Traditional lenses are bulky, and getting more and more incompatible with the growing need of lightweight and low profile display that is at the center of virtual reality (VR) and augmented reality (AR) technology.
Although some of us such as teenagers can focus on things as close as 7 cm (2.8 inches) away from their eyes, most of the adults cannot see things at that kind of close distance. That’s why AR or VR reality head-mounted displays, which usually sit 3 to 7 cm in front of our eyes, require lenses that can refocus the light and allow our eyes to see images projected from the devices.
Manufacturers have put a lot of efforts to make the traditional lenses as thin as possible, but the resulted products still cannot keep up with the advancement of the technology. Here comes the next generation - metalenses. These seemingly flat and slim lenses have nano-scale structures (nicknamed nanofins) on the surface that give them better light focusing ability, and also allow engineers to shrink the size of lenses drastically.
An engineering research team from Harvard’s School of Engineering and Applied Sciences (SEAS) announced that they had developed the first lens capable of focusing the entire visible spectrum. Their study was recently published in Nature Nanotechnology.
Before this new breakthrough, most metalenses have trouble focusing well on all points across the spectrum of light. So far people have been mitigated the problem by stacking lenses to cover different colors. (Different colors move through materials at different speeds. For example, red travels through glass quickest and violet the slowest because their difference in wavelengths).
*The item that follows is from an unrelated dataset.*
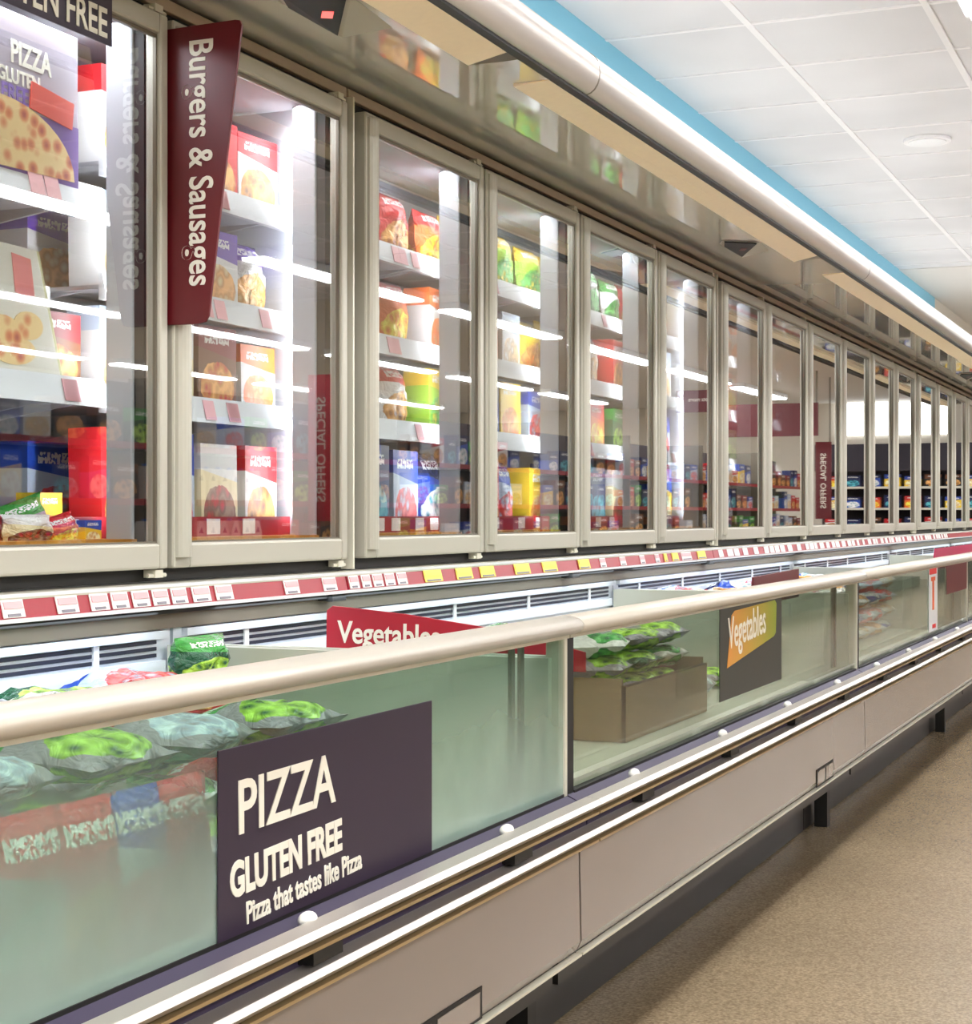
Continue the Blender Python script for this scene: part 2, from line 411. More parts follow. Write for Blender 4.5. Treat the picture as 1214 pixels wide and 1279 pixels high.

But the stacking causes a secondary problem known as chromatic aberration, meaning that lenses fail to focus on colors. Not only the aberration not only causes pictures to appear blurry but also makes the colors bleed into one another (known as “color fringing”). This is what happens when wavelengths of color get focused at different points on the focal plane.
The Harvard SEAS team has tackled this issue by developing a first-ever single lens that can focus the entire visible light spectrum including white light in one spot. Commenting on their research, Federico Capasso, SEAS professor and senior author of the study said: "Metalenses have advantages over traditional lenses. Metalenses are thin, easy to fabricate and cost-effective. This breakthrough extends those advantages across the whole visible range of light. This is the next big step."
The new metalenses use titanium dioxide nanofins. Those nanofins can equally focus various wavelengths of light. Earlier research showed that the wavelengths could be focused but at different distances. Thus, the researchers developed pairs of nanofins to control the speed of the wavelengths simultaneously. The paired nanofins control the refractive index on the meta-surface and are tuned to result in different time delays for the light passing through different fins, ensuring that all wavelengths reach the focal spot at the same time.
Another challenge was that the SEAS team need to ensure the outgoing wavelengths from all the different points of the metalens arriving at the focal point simultaneously. By combining two nanofins into one element, they tuned the speed of light in the nanostructured material, to ensure that all wavelengths in the visible are focused in the same spot, using a single metalens. This dramatically reduces thickness and design complexity compared to composite standard achromatic lenses, according to Wei Ting Chen, a postdoctoral fellow at SEAS and first author of the paper.
The researchers hope to increase the diameter of their lens to about 1 cm. This would open a whole host of new possibilities, such as applications in virtual and augmented reality.